==== Supplied entries ====
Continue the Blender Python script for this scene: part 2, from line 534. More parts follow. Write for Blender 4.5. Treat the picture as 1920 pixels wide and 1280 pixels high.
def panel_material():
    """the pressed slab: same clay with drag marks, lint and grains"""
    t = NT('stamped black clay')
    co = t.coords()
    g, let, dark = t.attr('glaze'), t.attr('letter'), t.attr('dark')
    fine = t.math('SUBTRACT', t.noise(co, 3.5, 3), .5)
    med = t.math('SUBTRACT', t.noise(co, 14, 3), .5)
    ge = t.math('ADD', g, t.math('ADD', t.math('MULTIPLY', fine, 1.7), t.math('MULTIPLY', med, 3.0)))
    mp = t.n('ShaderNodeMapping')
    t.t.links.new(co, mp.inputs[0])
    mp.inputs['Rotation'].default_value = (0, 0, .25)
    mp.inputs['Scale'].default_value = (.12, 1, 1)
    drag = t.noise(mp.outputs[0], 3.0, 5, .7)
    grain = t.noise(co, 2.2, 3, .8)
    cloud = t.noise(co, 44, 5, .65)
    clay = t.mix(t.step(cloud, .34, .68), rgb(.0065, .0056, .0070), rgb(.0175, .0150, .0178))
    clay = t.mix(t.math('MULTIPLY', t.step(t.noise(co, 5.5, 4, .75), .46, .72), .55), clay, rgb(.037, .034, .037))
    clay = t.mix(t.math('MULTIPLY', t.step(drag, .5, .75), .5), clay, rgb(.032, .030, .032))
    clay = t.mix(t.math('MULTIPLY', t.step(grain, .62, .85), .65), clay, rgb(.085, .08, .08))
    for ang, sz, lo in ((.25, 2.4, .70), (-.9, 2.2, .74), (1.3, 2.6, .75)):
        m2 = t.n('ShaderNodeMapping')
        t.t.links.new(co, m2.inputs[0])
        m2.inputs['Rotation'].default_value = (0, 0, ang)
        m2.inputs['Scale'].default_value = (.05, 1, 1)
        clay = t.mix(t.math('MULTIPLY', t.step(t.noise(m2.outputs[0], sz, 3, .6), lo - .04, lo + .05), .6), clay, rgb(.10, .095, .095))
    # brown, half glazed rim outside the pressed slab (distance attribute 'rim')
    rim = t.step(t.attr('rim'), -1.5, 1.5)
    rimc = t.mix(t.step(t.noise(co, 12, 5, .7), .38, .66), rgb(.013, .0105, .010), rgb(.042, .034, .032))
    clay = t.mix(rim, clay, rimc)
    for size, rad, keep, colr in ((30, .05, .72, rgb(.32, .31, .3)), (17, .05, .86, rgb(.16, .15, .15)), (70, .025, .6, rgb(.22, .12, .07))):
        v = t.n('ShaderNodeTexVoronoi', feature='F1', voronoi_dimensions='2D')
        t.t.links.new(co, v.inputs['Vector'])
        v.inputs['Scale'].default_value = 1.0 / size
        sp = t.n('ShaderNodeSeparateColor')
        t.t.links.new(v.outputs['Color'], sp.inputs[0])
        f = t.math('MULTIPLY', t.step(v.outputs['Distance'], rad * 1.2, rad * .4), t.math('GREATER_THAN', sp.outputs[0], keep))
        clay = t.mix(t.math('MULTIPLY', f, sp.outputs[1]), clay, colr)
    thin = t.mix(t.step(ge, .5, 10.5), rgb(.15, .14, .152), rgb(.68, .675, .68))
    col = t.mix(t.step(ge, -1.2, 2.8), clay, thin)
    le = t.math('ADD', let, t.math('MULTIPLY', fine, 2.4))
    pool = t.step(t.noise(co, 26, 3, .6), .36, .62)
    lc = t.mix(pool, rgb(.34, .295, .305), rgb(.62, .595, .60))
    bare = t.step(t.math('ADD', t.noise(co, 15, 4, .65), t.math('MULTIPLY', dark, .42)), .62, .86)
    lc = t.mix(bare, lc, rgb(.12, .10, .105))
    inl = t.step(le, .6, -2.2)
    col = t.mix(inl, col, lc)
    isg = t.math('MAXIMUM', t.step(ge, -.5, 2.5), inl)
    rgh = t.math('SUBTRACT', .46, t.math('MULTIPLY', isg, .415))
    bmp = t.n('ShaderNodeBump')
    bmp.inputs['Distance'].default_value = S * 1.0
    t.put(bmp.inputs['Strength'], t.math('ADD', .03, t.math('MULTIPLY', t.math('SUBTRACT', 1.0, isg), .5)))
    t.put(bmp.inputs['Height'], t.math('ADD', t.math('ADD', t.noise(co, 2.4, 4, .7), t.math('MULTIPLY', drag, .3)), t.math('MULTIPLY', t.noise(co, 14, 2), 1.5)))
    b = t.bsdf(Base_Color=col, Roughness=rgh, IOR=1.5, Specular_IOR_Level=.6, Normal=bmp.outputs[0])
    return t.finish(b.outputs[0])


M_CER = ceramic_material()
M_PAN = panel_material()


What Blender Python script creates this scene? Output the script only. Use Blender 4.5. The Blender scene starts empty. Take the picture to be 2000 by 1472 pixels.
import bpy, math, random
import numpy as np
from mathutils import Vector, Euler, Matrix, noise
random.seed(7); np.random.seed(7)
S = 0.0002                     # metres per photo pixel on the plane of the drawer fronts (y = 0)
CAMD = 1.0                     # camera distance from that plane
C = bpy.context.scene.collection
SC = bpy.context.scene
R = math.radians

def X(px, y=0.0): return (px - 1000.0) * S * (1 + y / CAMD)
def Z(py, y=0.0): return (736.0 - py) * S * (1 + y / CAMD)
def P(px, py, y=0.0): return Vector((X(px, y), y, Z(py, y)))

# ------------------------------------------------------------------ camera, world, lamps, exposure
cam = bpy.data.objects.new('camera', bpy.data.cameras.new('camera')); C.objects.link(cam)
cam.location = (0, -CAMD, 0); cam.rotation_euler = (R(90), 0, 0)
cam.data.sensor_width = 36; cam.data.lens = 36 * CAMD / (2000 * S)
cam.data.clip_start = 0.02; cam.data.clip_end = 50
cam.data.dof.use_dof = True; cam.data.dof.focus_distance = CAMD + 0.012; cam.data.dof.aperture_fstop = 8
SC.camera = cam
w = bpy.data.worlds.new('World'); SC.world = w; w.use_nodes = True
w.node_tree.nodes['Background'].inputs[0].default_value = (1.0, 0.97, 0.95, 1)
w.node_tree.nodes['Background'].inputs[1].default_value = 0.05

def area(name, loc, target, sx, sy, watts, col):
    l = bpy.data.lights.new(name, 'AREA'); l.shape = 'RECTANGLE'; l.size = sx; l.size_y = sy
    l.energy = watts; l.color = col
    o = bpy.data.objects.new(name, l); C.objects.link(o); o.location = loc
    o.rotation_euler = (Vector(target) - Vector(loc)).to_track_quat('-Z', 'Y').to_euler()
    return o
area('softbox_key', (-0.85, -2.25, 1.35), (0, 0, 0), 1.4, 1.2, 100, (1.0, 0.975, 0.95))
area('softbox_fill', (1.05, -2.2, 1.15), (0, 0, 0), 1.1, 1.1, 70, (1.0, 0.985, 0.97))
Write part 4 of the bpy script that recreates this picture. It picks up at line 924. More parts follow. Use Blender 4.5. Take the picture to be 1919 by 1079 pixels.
====
Exercise: Word for word, write out all of the data above.

Solution:
Continue the Blender Python script for this scene: part 2, from line 534. More parts follow. Write for Blender 4.5. Treat the picture as 1920 pixels wide and 1280 pixels high.
def panel_material():
    """the pressed slab: same clay with drag marks, lint and grains"""
    t = NT('stamped black clay')
    co = t.coords()
    g, let, dark = t.attr('glaze'), t.attr('letter'), t.attr('dark')
    fine = t.math('SUBTRACT', t.noise(co, 3.5, 3), .5)
    med = t.math('SUBTRACT', t.noise(co, 14, 3), .5)
    ge = t.math('ADD', g, t.math('ADD', t.math('MULTIPLY', fine, 1.7), t.math('MULTIPLY', med, 3.0)))
    mp = t.n('ShaderNodeMapping')
    t.t.links.new(co, mp.inputs[0])
    mp.inputs['Rotation'].default_value = (0, 0, .25)
    mp.inputs['Scale'].default_value = (.12, 1, 1)
    drag = t.noise(mp.outputs[0], 3.0, 5, .7)
    grain = t.noise(co, 2.2, 3, .8)
    cloud = t.noise(co, 44, 5, .65)
    clay = t.mix(t.step(cloud, .34, .68), rgb(.0065, .0056, .0070), rgb(.0175, .0150, .0178))
    clay = t.mix(t.math('MULTIPLY', t.step(t.noise(co, 5.5, 4, .75), .46, .72), .55), clay, rgb(.037, .034, .037))
    clay = t.mix(t.math('MULTIPLY', t.step(drag, .5, .75), .5), clay, rgb(.032, .030, .032))
    clay = t.mix(t.math('MULTIPLY', t.step(grain, .62, .85), .65), clay, rgb(.085, .08, .08))
    for ang, sz, lo in ((.25, 2.4, .70), (-.9, 2.2, .74), (1.3, 2.6, .75)):
        m2 = t.n('ShaderNodeMapping')
        t.t.links.new(co, m2.inputs[0])
        m2.inputs['Rotation'].default_value = (0, 0, ang)
        m2.inputs['Scale'].default_value = (.05, 1, 1)
        clay = t.mix(t.math('MULTIPLY', t.step(t.noise(m2.outputs[0], sz, 3, .6), lo - .04, lo + .05), .6), clay, rgb(.10, .095, .095))
    # brown, half glazed rim outside the pressed slab (distance attribute 'rim')
    rim = t.step(t.attr('rim'), -1.5, 1.5)
    rimc = t.mix(t.step(t.noise(co, 12, 5, .7), .38, .66), rgb(.013, .0105, .010), rgb(.042, .034, .032))
    clay = t.mix(rim, clay, rimc)
    for size, rad, keep, colr in ((30, .05, .72, rgb(.32, .31, .3)), (17, .05, .86, rgb(.16, .15, .15)), (70, .025, .6, rgb(.22, .12, .07))):
        v = t.n('ShaderNodeTexVoronoi', feature='F1', voronoi_dimensions='2D')
        t.t.links.new(co, v.inputs['Vector'])
        v.inputs['Scale'].default_value = 1.0 / size
        sp = t.n('ShaderNodeSeparateColor')
        t.t.links.new(v.outputs['Color'], sp.inputs[0])
        f = t.math('MULTIPLY', t.step(v.outputs['Distance'], rad * 1.2, rad * .4), t.math('GREATER_THAN', sp.outputs[0], keep))
        clay = t.mix(t.math('MULTIPLY', f, sp.outputs[1]), clay, colr)
    thin = t.mix(t.step(ge, .5, 10.5), rgb(.15, .14, .152), rgb(.68, .675, .68))
    col = t.mix(t.step(ge, -1.2, 2.8), clay, thin)
    le = t.math('ADD', let, t.math('MULTIPLY', fine, 2.4))
    pool = t.step(t.noise(co, 26, 3, .6), .36, .62)
    lc = t.mix(pool, rgb(.34, .295, .305), rgb(.62, .595, .60))
    bare = t.step(t.math('ADD', t.noise(co, 15, 4, .65), t.math('MULTIPLY', dark, .42)), .62, .86)
    lc = t.mix(bare, lc, rgb(.12, .10, .105))
    inl = t.step(le, .6, -2.2)
    col = t.mix(inl, col, lc)
    isg = t.math('MAXIMUM', t.step(ge, -.5, 2.5), inl)
    rgh = t.math('SUBTRACT', .46, t.math('MULTIPLY', isg, .415))
    bmp = t.n('ShaderNodeBump')
    bmp.inputs['Distance'].default_value = S * 1.0
    t.put(bmp.inputs['Strength'], t.math('ADD', .03, t.math('MULTIPLY', t.math('SUBTRACT', 1.0, isg), .5)))
    t.put(bmp.inputs['Height'], t.math('ADD', t.math('ADD', t.noise(co, 2.4, 4, .7), t.math('MULTIPLY', drag, .3)), t.math('MULTIPLY', t.noise(co, 14, 2), 1.5)))
    b = t.bsdf(Base_Color=col, Roughness=rgh, IOR=1.5, Specular_IOR_Level=.6, Normal=bmp.outputs[0])
    return t.finish(b.outputs[0])


M_CER = ceramic_material()
M_PAN = panel_material()


What Blender Python script creates this scene? Output the script only. Use Blender 4.5. The Blender scene starts empty. Take the picture to be 2000 by 1472 pixels.
import bpy, math, random
import numpy as np
from mathutils import Vector, Euler, Matrix, noise
random.seed(7); np.random.seed(7)
S = 0.0002                     # metres per photo pixel on the plane of the drawer fronts (y = 0)
CAMD = 1.0                     # camera distance from that plane
C = bpy.context.scene.collection
SC = bpy.context.scene
R = math.radians

def X(px, y=0.0): return (px - 1000.0) * S * (1 + y / CAMD)
def Z(py, y=0.0): return (736.0 - py) * S * (1 + y / CAMD)
def P(px, py, y=0.0): return Vector((X(px, y), y, Z(py, y)))

# ------------------------------------------------------------------ camera, world, lamps, exposure
cam = bpy.data.objects.new('camera', bpy.data.cameras.new('camera')); C.objects.link(cam)
cam.location = (0, -CAMD, 0); cam.rotation_euler = (R(90), 0, 0)
cam.data.sensor_width = 36; cam.data.lens = 36 * CAMD / (2000 * S)
cam.data.clip_start = 0.02; cam.data.clip_end = 50
cam.data.dof.use_dof = True; cam.data.dof.focus_distance = CAMD + 0.012; cam.data.dof.aperture_fstop = 8
SC.camera = cam
w = bpy.data.worlds.new('World'); SC.world = w; w.use_nodes = True
w.node_tree.nodes['Background'].inputs[0].default_value = (1.0, 0.97, 0.95, 1)
w.node_tree.nodes['Background'].inputs[1].default_value = 0.05

def area(name, loc, target, sx, sy, watts, col):
    l = bpy.data.lights.new(name, 'AREA'); l.shape = 'RECTANGLE'; l.size = sx; l.size_y = sy
    l.energy = watts; l.color = col
    o = bpy.data.objects.new(name, l); C.objects.link(o); o.location = loc
    o.rotation_euler = (Vector(target) - Vector(loc)).to_track_quat('-Z', 'Y').to_euler()
    return o
area('softbox_key', (-0.85, -2.25, 1.35), (0, 0, 0), 1.4, 1.2, 100, (1.0, 0.975, 0.95))
area('softbox_fill', (1.05, -2.2, 1.15), (0, 0, 0), 1.1, 1.1, 70, (1.0, 0.985, 0.97))
Write part 4 of the bpy script that recreates this picture. It picks up at line 924. More parts follow. Use Blender 4.5. Take the picture to be 1919 by 1079 pixels.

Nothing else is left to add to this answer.